- EXERCISE GOAL -
Quote the material below exactly as written, from the first line to the line that holds "scene.world = world", endpoints included.

- SOURCE DATA -

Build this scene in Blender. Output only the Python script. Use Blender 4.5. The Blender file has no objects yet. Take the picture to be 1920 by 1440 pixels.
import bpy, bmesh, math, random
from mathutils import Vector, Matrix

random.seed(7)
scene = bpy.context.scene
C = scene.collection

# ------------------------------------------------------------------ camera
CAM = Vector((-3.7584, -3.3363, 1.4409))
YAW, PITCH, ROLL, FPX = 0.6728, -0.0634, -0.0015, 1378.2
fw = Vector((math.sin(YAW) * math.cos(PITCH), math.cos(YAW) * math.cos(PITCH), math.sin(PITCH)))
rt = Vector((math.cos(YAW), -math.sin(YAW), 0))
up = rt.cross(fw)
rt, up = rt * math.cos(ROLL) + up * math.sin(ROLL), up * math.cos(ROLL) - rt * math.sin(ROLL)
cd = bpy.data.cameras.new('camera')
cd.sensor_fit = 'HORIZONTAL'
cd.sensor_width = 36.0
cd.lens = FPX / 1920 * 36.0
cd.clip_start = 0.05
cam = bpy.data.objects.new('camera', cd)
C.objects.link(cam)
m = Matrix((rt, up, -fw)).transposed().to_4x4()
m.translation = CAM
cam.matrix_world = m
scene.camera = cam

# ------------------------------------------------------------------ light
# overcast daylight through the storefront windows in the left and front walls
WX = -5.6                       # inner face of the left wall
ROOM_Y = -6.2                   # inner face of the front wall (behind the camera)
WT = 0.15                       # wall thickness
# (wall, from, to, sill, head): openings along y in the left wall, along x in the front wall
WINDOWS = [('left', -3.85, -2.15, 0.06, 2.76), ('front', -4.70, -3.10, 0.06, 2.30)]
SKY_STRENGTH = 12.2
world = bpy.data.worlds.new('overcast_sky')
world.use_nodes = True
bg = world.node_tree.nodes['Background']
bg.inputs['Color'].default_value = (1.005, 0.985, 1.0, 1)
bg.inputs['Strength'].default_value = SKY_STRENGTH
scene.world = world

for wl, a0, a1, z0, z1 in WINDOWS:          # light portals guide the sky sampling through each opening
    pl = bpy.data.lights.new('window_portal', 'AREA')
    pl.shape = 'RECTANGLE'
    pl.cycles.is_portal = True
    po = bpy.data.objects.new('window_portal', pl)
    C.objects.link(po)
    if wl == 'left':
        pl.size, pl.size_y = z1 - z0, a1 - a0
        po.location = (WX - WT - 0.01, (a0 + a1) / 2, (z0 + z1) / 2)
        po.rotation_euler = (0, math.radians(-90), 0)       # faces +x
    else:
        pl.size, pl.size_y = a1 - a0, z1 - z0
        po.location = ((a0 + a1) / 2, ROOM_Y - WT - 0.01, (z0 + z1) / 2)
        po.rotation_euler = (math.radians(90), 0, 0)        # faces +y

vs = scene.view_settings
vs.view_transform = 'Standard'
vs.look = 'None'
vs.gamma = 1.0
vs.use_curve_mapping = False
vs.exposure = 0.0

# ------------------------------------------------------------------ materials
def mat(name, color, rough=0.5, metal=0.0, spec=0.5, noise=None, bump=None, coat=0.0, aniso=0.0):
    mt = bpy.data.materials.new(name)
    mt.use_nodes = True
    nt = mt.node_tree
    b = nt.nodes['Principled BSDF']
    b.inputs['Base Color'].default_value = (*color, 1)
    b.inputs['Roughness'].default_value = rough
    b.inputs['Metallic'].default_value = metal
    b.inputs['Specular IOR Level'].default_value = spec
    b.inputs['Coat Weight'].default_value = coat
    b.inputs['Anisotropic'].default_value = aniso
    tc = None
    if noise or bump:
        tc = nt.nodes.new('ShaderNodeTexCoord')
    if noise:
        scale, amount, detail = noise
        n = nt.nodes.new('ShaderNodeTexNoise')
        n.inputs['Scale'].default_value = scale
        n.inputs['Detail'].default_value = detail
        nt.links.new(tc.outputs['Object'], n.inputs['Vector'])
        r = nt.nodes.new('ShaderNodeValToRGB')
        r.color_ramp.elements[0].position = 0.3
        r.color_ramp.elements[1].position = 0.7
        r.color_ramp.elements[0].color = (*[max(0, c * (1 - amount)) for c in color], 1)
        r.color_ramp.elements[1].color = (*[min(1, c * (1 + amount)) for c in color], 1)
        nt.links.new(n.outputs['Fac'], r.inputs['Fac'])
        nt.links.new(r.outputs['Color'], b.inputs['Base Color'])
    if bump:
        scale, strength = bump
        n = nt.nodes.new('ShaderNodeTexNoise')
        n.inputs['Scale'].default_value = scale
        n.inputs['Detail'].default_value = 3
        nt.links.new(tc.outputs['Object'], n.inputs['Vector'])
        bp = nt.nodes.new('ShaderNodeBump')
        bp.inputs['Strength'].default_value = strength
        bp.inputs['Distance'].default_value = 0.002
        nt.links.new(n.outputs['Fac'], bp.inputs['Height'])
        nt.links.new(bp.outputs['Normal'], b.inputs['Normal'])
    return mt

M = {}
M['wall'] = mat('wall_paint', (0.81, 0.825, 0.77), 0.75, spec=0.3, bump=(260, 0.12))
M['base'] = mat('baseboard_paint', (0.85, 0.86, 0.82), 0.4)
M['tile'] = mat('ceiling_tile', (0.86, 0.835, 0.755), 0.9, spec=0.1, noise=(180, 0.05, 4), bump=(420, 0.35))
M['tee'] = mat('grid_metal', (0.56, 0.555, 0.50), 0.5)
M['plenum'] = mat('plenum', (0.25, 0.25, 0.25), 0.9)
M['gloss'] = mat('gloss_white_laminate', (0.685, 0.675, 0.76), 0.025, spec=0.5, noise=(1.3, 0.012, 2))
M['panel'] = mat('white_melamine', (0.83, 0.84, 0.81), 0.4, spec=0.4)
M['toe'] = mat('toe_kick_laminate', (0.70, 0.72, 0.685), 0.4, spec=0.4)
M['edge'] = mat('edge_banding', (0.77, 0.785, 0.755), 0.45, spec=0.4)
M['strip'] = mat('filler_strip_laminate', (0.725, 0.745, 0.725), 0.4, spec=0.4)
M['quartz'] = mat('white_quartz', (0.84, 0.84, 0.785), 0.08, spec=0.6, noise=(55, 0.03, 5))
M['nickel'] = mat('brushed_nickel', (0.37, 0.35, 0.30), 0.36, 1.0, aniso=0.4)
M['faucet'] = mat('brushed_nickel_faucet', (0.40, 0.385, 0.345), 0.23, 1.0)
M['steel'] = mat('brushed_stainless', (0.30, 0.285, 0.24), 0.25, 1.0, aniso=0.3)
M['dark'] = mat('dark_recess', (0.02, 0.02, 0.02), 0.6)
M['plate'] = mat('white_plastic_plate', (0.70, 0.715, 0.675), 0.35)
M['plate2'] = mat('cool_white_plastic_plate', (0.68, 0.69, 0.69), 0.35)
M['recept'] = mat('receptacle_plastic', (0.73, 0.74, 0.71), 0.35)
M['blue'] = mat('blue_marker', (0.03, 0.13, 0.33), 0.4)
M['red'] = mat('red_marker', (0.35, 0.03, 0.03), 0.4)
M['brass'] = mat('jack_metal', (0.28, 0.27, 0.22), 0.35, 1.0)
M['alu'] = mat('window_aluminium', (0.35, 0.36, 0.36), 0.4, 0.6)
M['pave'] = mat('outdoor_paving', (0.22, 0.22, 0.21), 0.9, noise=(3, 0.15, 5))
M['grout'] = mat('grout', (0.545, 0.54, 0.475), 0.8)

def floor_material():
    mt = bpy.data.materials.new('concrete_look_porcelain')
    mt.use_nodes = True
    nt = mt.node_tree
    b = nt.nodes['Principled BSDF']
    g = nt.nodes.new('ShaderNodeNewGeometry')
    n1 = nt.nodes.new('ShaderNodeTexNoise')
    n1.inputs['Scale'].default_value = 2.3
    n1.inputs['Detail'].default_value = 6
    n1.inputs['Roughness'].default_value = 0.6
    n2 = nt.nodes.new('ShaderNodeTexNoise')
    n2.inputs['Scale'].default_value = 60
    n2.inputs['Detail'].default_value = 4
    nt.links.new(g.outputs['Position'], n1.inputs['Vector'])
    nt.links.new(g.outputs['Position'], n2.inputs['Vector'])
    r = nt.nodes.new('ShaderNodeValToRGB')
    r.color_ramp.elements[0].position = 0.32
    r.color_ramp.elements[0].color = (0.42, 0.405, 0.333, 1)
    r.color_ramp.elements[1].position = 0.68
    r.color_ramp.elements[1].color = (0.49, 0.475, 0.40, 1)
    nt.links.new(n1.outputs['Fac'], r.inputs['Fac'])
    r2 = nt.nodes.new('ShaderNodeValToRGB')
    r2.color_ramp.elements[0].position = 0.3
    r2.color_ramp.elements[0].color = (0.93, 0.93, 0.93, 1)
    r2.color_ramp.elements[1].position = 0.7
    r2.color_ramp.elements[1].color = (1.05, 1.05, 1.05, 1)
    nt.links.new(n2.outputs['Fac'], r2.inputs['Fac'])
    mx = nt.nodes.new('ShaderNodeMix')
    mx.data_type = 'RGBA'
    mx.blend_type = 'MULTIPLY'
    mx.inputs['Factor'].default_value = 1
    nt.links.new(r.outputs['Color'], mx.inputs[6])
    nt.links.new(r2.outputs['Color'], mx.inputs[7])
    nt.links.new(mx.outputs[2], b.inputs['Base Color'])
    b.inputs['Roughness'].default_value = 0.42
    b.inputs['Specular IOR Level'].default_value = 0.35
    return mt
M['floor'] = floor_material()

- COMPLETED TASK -
Build this scene in Blender. Output only the Python script. Use Blender 4.5. The Blender file has no objects yet. Take the picture to be 1920 by 1440 pixels.
import bpy, bmesh, math, random
from mathutils import Vector, Matrix

random.seed(7)
scene = bpy.context.scene
C = scene.collection

# ------------------------------------------------------------------ camera
CAM = Vector((-3.7584, -3.3363, 1.4409))
YAW, PITCH, ROLL, FPX = 0.6728, -0.0634, -0.0015, 1378.2
fw = Vector((math.sin(YAW) * math.cos(PITCH), math.cos(YAW) * math.cos(PITCH), math.sin(PITCH)))
rt = Vector((math.cos(YAW), -math.sin(YAW), 0))
up = rt.cross(fw)
rt, up = rt * math.cos(ROLL) + up * math.sin(ROLL), up * math.cos(ROLL) - rt * math.sin(ROLL)
cd = bpy.data.cameras.new('camera')
cd.sensor_fit = 'HORIZONTAL'
cd.sensor_width = 36.0
cd.lens = FPX / 1920 * 36.0
cd.clip_start = 0.05
cam = bpy.data.objects.new('camera', cd)
C.objects.link(cam)
m = Matrix((rt, up, -fw)).transposed().to_4x4()
m.translation = CAM
cam.matrix_world = m
scene.camera = cam

# ------------------------------------------------------------------ light
# overcast daylight through the storefront windows in the left and front walls
WX = -5.6                       # inner face of the left wall
ROOM_Y = -6.2                   # inner face of the front wall (behind the camera)
WT = 0.15                       # wall thickness
# (wall, from, to, sill, head): openings along y in the left wall, along x in the front wall
WINDOWS = [('left', -3.85, -2.15, 0.06, 2.76), ('front', -4.70, -3.10, 0.06, 2.30)]
SKY_STRENGTH = 12.2
world = bpy.data.worlds.new('overcast_sky')
world.use_nodes = True
bg = world.node_tree.nodes['Background']
bg.inputs['Color'].default_value = (1.005, 0.985, 1.0, 1)
bg.inputs['Strength'].default_value = SKY_STRENGTH
scene.world = world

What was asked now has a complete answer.